Treasury Secretary Henry Paulson (3rd L) and Federal Reserve Chairman Ben Bernanke (2nd L) attend a closed meeting with House Speaker Nancy Pelosi (D-CA) and other congressional leaders on Capitol Hill, September 18, 2008.

Credit: Reuters/Molly Riley

WASHINGTON | Fri Sep 19, 2008 9:14am EDT

WASHINGTON (Reuters) - The U.S. Federal Reserve on Friday announced more steps to aid battered markets, including opening its discount window to financial institutions to enable them to purchase certain assets from money market funds.

"One initiative will extend non-recourse loans at the primary credit rate to U.S. depositary institutions and bank holding companies to finance their purchases of high-quality asset-backed commercial paper (ABCP) from money market mutual funds," the Fed said in a statement.
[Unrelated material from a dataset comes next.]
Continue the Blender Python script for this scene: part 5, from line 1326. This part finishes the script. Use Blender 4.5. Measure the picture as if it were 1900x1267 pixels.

"This should assist money funds that hold such paper in meeting demands for redemptions by investors and foster liquidity in the ABCP market and broader money markets," it said.

The U.S. central bank's move follows news earlier on Friday from the U.S. Treasury that it had set up a temporary guaranty program for the mutual fund industry. The measures were the latest in a series of dramatic steps to calm a spreading panic in credit markets following the record bankruptcy of Lehman Brothers Holding Inc and the government intervention in American International Group.

The Fed also announced more help for market in agency debt, which includes paper issued by mortgage giants Fannie Mae and Freddie Mac, which were seized by the government on September 7.

"To further support market functioning, the Federal Reserve also plans to purchase from primary dealers federal agency discount notes, which are short-term debt obligations issued by Fannie Mae, Freddie Mac, and the Federal Home Loan Banks," the Fed said.